Fixed Maturity Plan (FMP): A Clear Guide to How It Works

Are you seeking a secure investment similar to a fixed deposit but with potentially better returns? Consider mutual funds structured as Fixed Maturity Plans (FMPs). These are debt-oriented investments with a predetermined tenure and a lock-in period, offering capital appreciation while maintaining relative stability. Read on to see if an FMP aligns with your financial goals.

What is a Fixed Maturity Plan?

Debt mutual funds come in two broad categories: open-ended and close-ended. A Fixed Maturity Plan is a close-ended debt fund with a defined maturity date. Unlike open-ended debt funds, FMPs follow a buy-and-hold strategy where the fund manager buys debt instruments and holds them until maturity.

Because of this structure, units can typically be purchased only during the subscription window and redeemed only at maturity (unless the scheme is listed on an exchange). The underlying portfolio commonly includes commercial papers, certificates of deposit, corporate and government bonds, treasury bills and similar instruments.

Fixed Maturity Plan Features

When evaluating an FMP, consider these features that influence returns and risk:

Portfolio: FMPs invest in debt instruments such as treasury bills, government and corporate bonds, commercial papers and certificates of deposit. These assets aim to reduce exposure to equity market volatility and provide predictable income.

Lock-in Period: Each FMP has a specified tenure during which withdrawals are generally not possible. This lock-in helps the fund manager hold instruments to maturity and can prevent impulsive redemptions that might reduce returns.
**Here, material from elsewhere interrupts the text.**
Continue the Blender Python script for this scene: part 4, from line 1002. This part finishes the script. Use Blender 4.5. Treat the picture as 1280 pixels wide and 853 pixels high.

Close-ended Scheme: FMPs issue a fixed number of units during the offer period. After the subscription window closes, additional investments are typically not allowed until a new offer is launched. Redemption options are limited to maturity or secondary market listings, if available.

Quality Assets: Fund managers typically select debt instruments issued by well-known companies and government entities. Choosing higher-quality issuers helps lower credit risk and supports more stable returns.

Taxes on Fixed Maturity Plans

Tax treatment for gains from FMPs depends on the holding period and applicable tax rules. For units sold within 36 months, gains are treated as short-term capital gains and are taxed according to the investor’s income tax slab. For long-term capital gains (beyond the specified period under tax law), indexation benefits may apply where relevant, and different tax rates can apply depending on prevailing tax regulations. Check current tax rules or consult a tax professional to understand the precise impact on your returns.

Benefits and Restrictions of Fixed Maturity Plans

Below are key advantages and limitations to weigh when deciding whether to invest in an FMP.

Benefits

  • Suitable for investors with a low risk appetite
  • Offers portfolio stability through debt exposure and defined tenure

Restrictions

  • Typically provides lower long-term returns than equity investments
  • Less liquid compared to open-ended mutual funds or bank fixed deposits

Things to Consider Before Investing in a Fixed Maturity Plan

Before committing to an FMP, review these important factors:

  • Estimated returns of the specific FMP scheme
  • Tax implications tied to the scheme’s maturity and current tax laws
  • How the scheme aligns with your overall investment objective and time horizon
  • The expense ratio and any fees that affect net returns

If you have a conservative risk profile and a defined investment horizon, an FMP can help build wealth steadily. Keep in mind that early exit options are limited; if you need liquidity, alternatives such as pledging mutual fund units for a loan may be available through certain lenders or platforms.

FAQs on Fixed Maturity Plan

What is the lock-in period for a Fixed Maturity Plan?

Lock-in periods vary; FMP tenures can range from a few months to several years depending on the scheme.

Can I withdraw my investment from an FMP before maturity?

Generally, FMPs are not redeemable before maturity unless listed and traded on a stock exchange. Liquidity before maturity can therefore be limited.

How are Fixed Maturity Plans different from regular mutual funds?

FMPs are debt mutual funds focused on fixed-income securities and a specified maturity, providing more predictable returns compared with equity funds, which tend to be more volatile.

Are Fixed Maturity Plans safe investments?

FMPs typically carry lower risk because they invest primarily in debt securities and often in instruments issued by established issuers. However, credit and interest-rate risks still exist, so review the fund’s portfolio and credit quality before investing.